## What you will do
Make an exact transcription of the material, leaving out all images.
## Begin Information provided
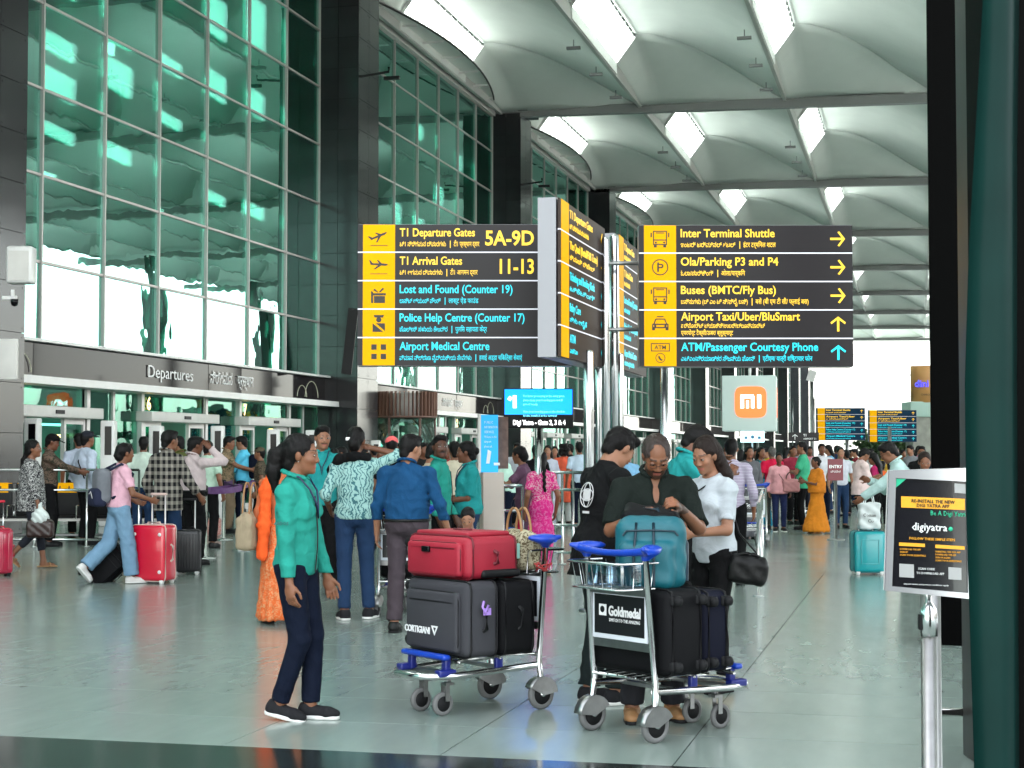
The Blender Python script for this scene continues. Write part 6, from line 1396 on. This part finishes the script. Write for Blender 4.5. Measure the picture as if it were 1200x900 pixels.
J = person('woman in a coral orange kurta seen from behind beyond the steel bars', GX(661, 35), 0, H(522, 35), True, .018, SK1, top=dict(m=cloth((.75,.12,.06)), s='3q', hem=-.42, e=.03), bot=dict(k='trouser', m=cloth((.5,.52,.5))), shoe=SNK, hair='curly', cat='woman')
J = person('woman in a pale grey-blue kurta beyond the steel bars left of the coral kurta', GX(642, 33), 175, H(523, 33), True, .018, SK3, top=dict(m=cloth((.42,.44,.52)), s='long', hem=-.35), bot=dict(k='trouser', m=cloth((.4,.42,.5))), hair='long', cat='woman')
J = person('person with long dark hair peeking between the grey-blue and coral kurtas', GX(650, 36), 180, 1.66, True, .02, SK3, top=dict(m=cloth((.3,.1,.12))), bot=dict(k='trouser', m=BLK), hair='long', cat='woman')
J = person('man in a pale blue shirt beside the thickest steel pole, far behind', GX(679, 34), 10, H(519, 34), False, .02, SK1, top=dict(m=cloth((.45,.55,.65))), bot=dict(k='trouser', m=NAVYD))
J = person('dark-haired man far behind the coral kurta woman', GX(668, 42), 90, 1.74, False, .024, SK1, top=dict(m=BLK), bot=dict(k='trouser', m=BLK))
J = person('man far behind the mauve kurta woman, dark hair', GX(606, 34), 180, 1.72, False, .02, SK1, top=dict(m=cloth((.4,.42,.45))), bot=dict(k='trouser', m=BLK))
J = person('dark-haired man right behind the pink saree woman', GX(628, 30), 0, 1.66, False, .02, SK1, top=dict(m=BLK), bot=dict(k='trouser', m=BLK))
# 15 young man in black at the trolley
D = 10.35; X = (700-600)/FPX*D
J = person('young man in a black t-shirt with round white back print at the advert trolley', GX(704, D), -62, H(511, D)+.07, False, .0062, SK3, top=dict(m=BLK, s='short', e=.022, hem=-.16, sl=.85), bot=dict(k='trouser', m=cloth((.012,.018,.018))), shoe=SNK, lean=7, head=(8,38,0), hl=(-.12,.40,1.00), hr=(.20,.38,1.05), fl=(-.09,-.03,0), fr=(.09,.05,0), toe=(5,-5))
T = J['T']; m_pr = mat('white_cloth_print', (.65,.65,.65), .8)
b = MB()
for i in range(26):
    a0, a1 = 2*math.pi*i/26, 2*math.pi*(i+1)/26
    for r_, kx, ky in ((.075, 1, 1), (.072, .55, 1.0), (.072, 1.0, .5)):
        b.tube([tuple(T(.015+r_*kx*math.cos(a), -.138-.004*abs(math.cos(a)), .33+r_*ky*math.sin(a))) for a in (a0, a1)], .003, 4, cap=False)
b.build('ring_print', m_pr, J['root'])
b = MB(); b.box(tuple(T(.015,-.140,.33)), (.062,.006,.062)); b.box(tuple(T(.015,-.136,.225)), (.07,.006,.014)); b.build('block_print', m_pr, J['root'])
# 16 man with moustache
D = 9.75; J = person('balding bearded man in a dark green polo shirt looking into the teal backpack', GX(764, D), 184, H(516, D)+.05, False, .0062, SK1, top=dict(m=cloth((.008,.012,.010)), s='short', e=.020, collar=1, v=.13, sl=.92), bot=dict(k='trouser', m=cloth((.02,.02,.024))), shoe=M_BROWNL, hair='balding', hairm=mat('thin_dark_hair', (.03,.016,.012), .5, bump=.4, bscale=150, stretch=(3,3,.5)), beard=True, fat=.25, lean=10, head=(0,32,0), hl=(-.10,.40,1.25), hr=(.15,.40,1.20), fl=(-.12,.0,0), fr=(.13,.05,0), elbow={-1: (-.6,-.4,-.8), 1: (.6,-.4,-.8)}, curl=(1.1,.7))
b = MB(); Hp = J['Hp']
for s_ in (-1, 1): b.tube([tuple(Hp(s_*.031+.021*math.cos(a), .106, .0+.015*math.sin(a))) for a in np.linspace(0, 2*math.pi, 14)], .0013, 4); b.tube([tuple(Hp(s_*.052,.104,.004)), tuple(Hp(s_*.078,.06,.006)), tuple(Hp(s_*.082,-.01,.0))], .0013, 4)
b.tube([tuple(Hp(-.010,.110,.004)), tuple(Hp(.010,.110,.004))], .0013, 4); b.build('spectacles', M_BLACK, J['root'])
# 17 girl in white
D = 10.9; J = person('young woman in a white t-shirt with a black crossbody bag, looking down left', GX(836, D), 128, H(515, D)+.01, True, .0064, SK3, top=dict(m=WHT, s='short', e=.011, hem=-.06, sl=.78, f=.006), bot=dict(k='skinny', m=BLK), shoe=M_BROWNL, hair='long', hairm=M_HAIRB, longh=.30, cat='woman', head=(10,20,0), hl=(-.10,.30,1.06), hr=(.05,.34,1.10), toe=(5,-5), fat=.08, lean=3)
T = J['T']; b = MB(); b.prism([(-.02,0),(.03,-.01),(.05,.02),(.02,.05),(-.01,.03)], 0, .004); b.build('green_print', M_GRN, J['root'], tuple(T(.0,.137,.33)))
hb = handbag('black leather crossbody bag hanging at the hip of the woman in white', M_LEATH, .26, .19, .10, M_LEATH, drop=.03); hb.location = XD((873-600)/FPX*10.75, 10.75, .70); hb.rotation_euler = (0, R(8), PSI+R(-8))
def inv_(J, p): r = J['root']; q_ = Matrix.Rotation(-r.rotation_euler.z, 3, 'Z') @ (Vector(p)-Vector(r.location)); return V(*(q_/J['s']))
e1 = inv_(J, hb.location+UPZ*.20-RT*.09); e2 = inv_(J, hb.location+UPZ*.20+RT*.07)
S1 = T(-.09,.0,.515); strap(J, [S1, T(-.02,-.125,.42), T(.06,-.15,.25)*.5+e2*.5, e2], M_LEATH, .006); strap(J, [S1, T(.02,.16,.40), T(.14,.15,.25), T(.2,.06,.12)*.6+e1*.4, e1], M_LEATH, .006)
# 18 staff man behind
D = 13.6; J = person('staff man in a turquoise shirt with bowed head behind the woman in white', GX(799, D), -75, H(504, D)+.05, False, .0085, SK2, top=dict(m=TEALP, s='short', e=.026, collar=1, lany=M_LANY, sl=1.0), bot=dict(k='trouser', m=BLK), head=(0,32,0), lean=6, hl=(-.10,.34,1.36), hr=(.10,.36,1.30), elbow={-1: (-.6,-.3,-1), 1: (.6,-.3,-1)})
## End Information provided
## Finished task
The Blender Python script for this scene continues. Write part 6, from line 1396 on. This part finishes the script. Write for Blender 4.5. Measure the picture as if it were 1200x900 pixels.
J = person('woman in a coral orange kurta seen from behind beyond the steel bars', GX(661, 35), 0, H(522, 35), True, .018, SK1, top=dict(m=cloth((.75,.12,.06)), s='3q', hem=-.42, e=.03), bot=dict(k='trouser', m=cloth((.5,.52,.5))), shoe=SNK, hair='curly', cat='woman')
J = person('woman in a pale grey-blue kurta beyond the steel bars left of the coral kurta', GX(642, 33), 175, H(523, 33), True, .018, SK3, top=dict(m=cloth((.42,.44,.52)), s='long', hem=-.35), bot=dict(k='trouser', m=cloth((.4,.42,.5))), hair='long', cat='woman')
J = person('person with long dark hair peeking between the grey-blue and coral kurtas', GX(650, 36), 180, 1.66, True, .02, SK3, top=dict(m=cloth((.3,.1,.12))), bot=dict(k='trouser', m=BLK), hair='long', cat='woman')
J = person('man in a pale blue shirt beside the thickest steel pole, far behind', GX(679, 34), 10, H(519, 34), False, .02, SK1, top=dict(m=cloth((.45,.55,.65))), bot=dict(k='trouser', m=NAVYD))
J = person('dark-haired man far behind the coral kurta woman', GX(668, 42), 90, 1.74, False, .024, SK1, top=dict(m=BLK), bot=dict(k='trouser', m=BLK))
J = person('man far behind the mauve kurta woman, dark hair', GX(606, 34), 180, 1.72, False, .02, SK1, top=dict(m=cloth((.4,.42,.45))), bot=dict(k='trouser', m=BLK))
J = person('dark-haired man right behind the pink saree woman', GX(628, 30), 0, 1.66, False, .02, SK1, top=dict(m=BLK), bot=dict(k='trouser', m=BLK))
# 15 young man in black at the trolley
D = 10.35; X = (700-600)/FPX*D
J = person('young man in a black t-shirt with round white back print at the advert trolley', GX(704, D), -62, H(511, D)+.07, False, .0062, SK3, top=dict(m=BLK, s='short', e=.022, hem=-.16, sl=.85), bot=dict(k='trouser', m=cloth((.012,.018,.018))), shoe=SNK, lean=7, head=(8,38,0), hl=(-.12,.40,1.00), hr=(.20,.38,1.05), fl=(-.09,-.03,0), fr=(.09,.05,0), toe=(5,-5))
T = J['T']; m_pr = mat('white_cloth_print', (.65,.65,.65), .8)
b = MB()
for i in range(26):
    a0, a1 = 2*math.pi*i/26, 2*math.pi*(i+1)/26
    for r_, kx, ky in ((.075, 1, 1), (.072, .55, 1.0), (.072, 1.0, .5)):
        b.tube([tuple(T(.015+r_*kx*math.cos(a), -.138-.004*abs(math.cos(a)), .33+r_*ky*math.sin(a))) for a in (a0, a1)], .003, 4, cap=False)
b.build('ring_print', m_pr, J['root'])
b = MB(); b.box(tuple(T(.015,-.140,.33)), (.062,.006,.062)); b.box(tuple(T(.015,-.136,.225)), (.07,.006,.014)); b.build('block_print', m_pr, J['root'])
# 16 man with moustache
D = 9.75; J = person('balding bearded man in a dark green polo shirt looking into the teal backpack', GX(764, D), 184, H(516, D)+.05, False, .0062, SK1, top=dict(m=cloth((.008,.012,.010)), s='short', e=.020, collar=1, v=.13, sl=.92), bot=dict(k='trouser', m=cloth((.02,.02,.024))), shoe=M_BROWNL, hair='balding', hairm=mat('thin_dark_hair', (.03,.016,.012), .5, bump=.4, bscale=150, stretch=(3,3,.5)), beard=True, fat=.25, lean=10, head=(0,32,0), hl=(-.10,.40,1.25), hr=(.15,.40,1.20), fl=(-.12,.0,0), fr=(.13,.05,0), elbow={-1: (-.6,-.4,-.8), 1: (.6,-.4,-.8)}, curl=(1.1,.7))
b = MB(); Hp = J['Hp']
for s_ in (-1, 1): b.tube([tuple(Hp(s_*.031+.021*math.cos(a), .106, .0+.015*math.sin(a))) for a in np.linspace(0, 2*math.pi, 14)], .0013, 4); b.tube([tuple(Hp(s_*.052,.104,.004)), tuple(Hp(s_*.078,.06,.006)), tuple(Hp(s_*.082,-.01,.0))], .0013, 4)
b.tube([tuple(Hp(-.010,.110,.004)), tuple(Hp(.010,.110,.004))], .0013, 4); b.build('spectacles', M_BLACK, J['root'])
# 17 girl in white
D = 10.9; J = person('young woman in a white t-shirt with a black crossbody bag, looking down left', GX(836, D), 128, H(515, D)+.01, True, .0064, SK3, top=dict(m=WHT, s='short', e=.011, hem=-.06, sl=.78, f=.006), bot=dict(k='skinny', m=BLK), shoe=M_BROWNL, hair='long', hairm=M_HAIRB, longh=.30, cat='woman', head=(10,20,0), hl=(-.10,.30,1.06), hr=(.05,.34,1.10), toe=(5,-5), fat=.08, lean=3)
T = J['T']; b = MB(); b.prism([(-.02,0),(.03,-.01),(.05,.02),(.02,.05),(-.01,.03)], 0, .004); b.build('green_print', M_GRN, J['root'], tuple(T(.0,.137,.33)))
hb = handbag('black leather crossbody bag hanging at the hip of the woman in white', M_LEATH, .26, .19, .10, M_LEATH, drop=.03); hb.location = XD((873-600)/FPX*10.75, 10.75, .70); hb.rotation_euler = (0, R(8), PSI+R(-8))
def inv_(J, p): r = J['root']; q_ = Matrix.Rotation(-r.rotation_euler.z, 3, 'Z') @ (Vector(p)-Vector(r.location)); return V(*(q_/J['s']))
e1 = inv_(J, hb.location+UPZ*.20-RT*.09); e2 = inv_(J, hb.location+UPZ*.20+RT*.07)
S1 = T(-.09,.0,.515); strap(J, [S1, T(-.02,-.125,.42), T(.06,-.15,.25)*.5+e2*.5, e2], M_LEATH, .006); strap(J, [S1, T(.02,.16,.40), T(.14,.15,.25), T(.2,.06,.12)*.6+e1*.4, e1], M_LEATH, .006)
# 18 staff man behind
D = 13.6; J = person('staff man in a turquoise shirt with bowed head behind the woman in white', GX(799, D), -75, H(504, D)+.05, False, .0085, SK2, top=dict(m=TEALP, s='short', e=.026, collar=1, lany=M_LANY, sl=1.0), bot=dict(k='trouser', m=BLK), head=(0,32,0), lean=6, hl=(-.10,.34,1.36), hr=(.10,.36,1.30), elbow={-1: (-.6,-.3,-1), 1: (.6,-.3,-1)})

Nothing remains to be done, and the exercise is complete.